An action plan needs a clear aim and the Scottish Executive has proposed a target of 6GW of electrical energy to be obtained from all renewable resources by 2020.
Study of the Highland Council’s consultant’s report, and with practical experience of tidal barrage projects, led me to conclude that the major effort to achieve the aim must go into tidal stream/wave power, offshore wind, biomass plus recovery of fuel gases and liquids from sewage and land fill reclamation. Solar panels, geothermal and other small scale methods have a role particularly for households.
Some important results support Cllr Torrance’s views (issue of December 15).

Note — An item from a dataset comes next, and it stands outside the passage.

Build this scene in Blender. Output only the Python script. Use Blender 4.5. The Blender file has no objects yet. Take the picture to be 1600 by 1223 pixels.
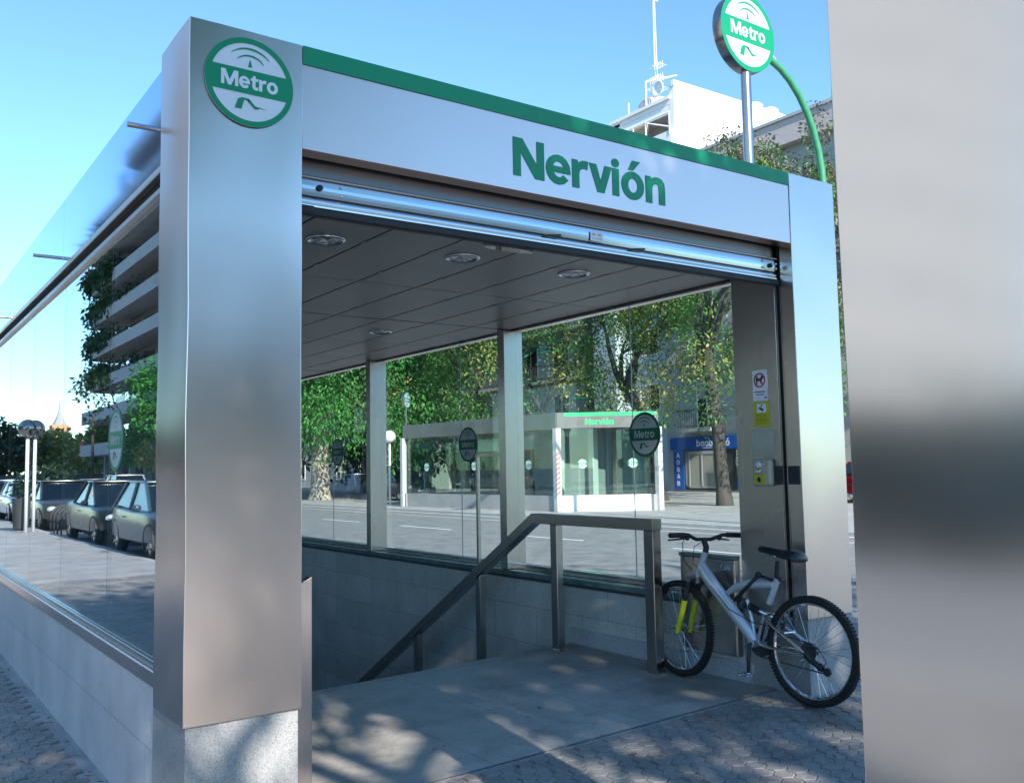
import bpy, bmesh, math, random
from mathutils import Vector, Matrix
R = math.radians
SC = bpy.context.scene
COL = SC.collection

# ---------------------------------------------------------------- camera
CAMPOS = Vector((-1.0384, -3.643, 1.5))
YAW, PITCH, ROLL, FPX = 0.6174, 0.0823, -0.0187, 1445.92
def make_camera():
    fw = Vector((math.sin(YAW)*math.cos(PITCH), math.cos(YAW)*math.cos(PITCH), math.sin(PITCH)))
    r = Vector((math.cos(YAW), -math.sin(YAW), 0)); u = r.cross(fw)
    c, s = math.cos(ROLL), math.sin(ROLL)
    r2 = c*r + s*u; u2 = -s*r + c*u
    cam = bpy.data.cameras.new('camera'); co = bpy.data.objects.new('camera', cam); COL.objects.link(co)
    m = Matrix.Identity(4)
    for i in range(3):
        m[i][0] = r2[i]; m[i][1] = u2[i]; m[i][2] = -fw[i]; m[i][3] = CAMPOS[i]
    co.matrix_world = m
    cam.sensor_width = 36; cam.lens = FPX/1600*36; cam.clip_start = .05; cam.clip_end = 3000
    SC.camera = co
make_camera()

# ---------------------------------------------------------------- light
SUN_AZ, SUN_EL = 190.0, 31.0            # azimuth clockwise from +Y, the sun stands behind the camera
w = bpy.data.worlds.new("World"); SC.world = w; w.use_nodes = True
sky = w.node_tree.nodes.new('ShaderNodeTexSky'); sky.sky_type = 'NISHITA'; sky.sun_disc = False
sky.sun_elevation = R(SUN_EL); sky.sun_rotation = R(SUN_AZ); sky.air_density = 1.0; sky.dust_density = .0; sky.ozone_density = 2.0
bg = w.node_tree.nodes['Background']; hs = w.node_tree.nodes.new('ShaderNodeMixRGB'); hs.blend_type = 'MULTIPLY'; hs.inputs[0].default_value = 1; hs.inputs[2].default_value = (.60, .81, .91, 1)
w.node_tree.links.new(sky.outputs[0], hs.inputs[1]); w.node_tree.links.new(hs.outputs[0], bg.inputs[0]); bg.inputs[1].default_value = .15
sl = bpy.data.lights.new('sun', 'SUN'); sl.energy = 3.7; sl.angle = R(.5); sl.color = (1, .95, .87)
so = bpy.data.objects.new('sun', sl); COL.objects.link(so)
sd = Vector((math.sin(R(SUN_AZ))*math.cos(R(SUN_EL)), math.cos(R(SUN_AZ))*math.cos(R(SUN_EL)), math.sin(R(SUN_EL))))
so.rotation_euler = sd.to_track_quat('Z', 'Y').to_euler(); so.location = sd*60
SC.view_settings.view_transform = 'Standard'; SC.view_settings.look = 'None'
SC.view_settings.exposure = 1.2; SC.view_settings.gamma = 1
SC.render.engine = 'CYCLES'
cy = SC.cycles
cy.use_denoising = True; cy.denoising_prefilter = 'ACCURATE'; cy.max_bounces = 9; cy.transparent_max_bounces = 24; cy.glossy_bounces = 6; cy.sample_clamp_indirect = 6
cy.caustics_reflective = False; cy.caustics_refractive = False

# ---------------------------------------------------------------- helpers
def tag(o, label=None, cat=None, group=None, kind=None):
    for k, v in (('label', label), ('category', cat), ('group', group), ('kind', kind)):
        if v: o[k] = v
    return o
def empty(name, loc=(0, 0, 0), rz=0, label=None, cat=None, group=None):
    o = bpy.data.objects.new(name, None); COL.objects.link(o); o.empty_display_size = .2
    o.location = loc; o.rotation_euler = (0, 0, rz)
    return tag(o, label, cat, group)
def copy_tree(o, parent=None):
    c = o.copy(); COL.objects.link(c)
    if parent: c.parent = parent
    for ch in [x for x in bpy.data.objects if x.parent == o]: copy_tree(ch, c)
    return c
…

In England and Wales wind farms are delivering less than 25 per cent of capacity while the best in Scotland is 32.9 per cent.
Using these figures the 6GW target would require 10,000 onshore turbines costing £1 million each.
The tidal barrage on the Severn Bore would have generated as much electrical power as Hunterston B and Torness nuclear power plants put together with a lot to spare. Unhappily, concerns of ecologists for the invertebrates in the mud of the inter-tidal zone helped to sway the decision-makers. Environmentalists now have a choice.
What is the price that the natural world will have to pay to maintain a civilisation whose consumption of energy is rising so fast? I must leave this ethical problem to others but I want to underline the old military principles of maintenance of the aim and concentration of effort when preparing a plan.
I was once told by a knowledgeable scientist that the Ross County ground could be under sea water before 2030. Now there’s an incentive for action!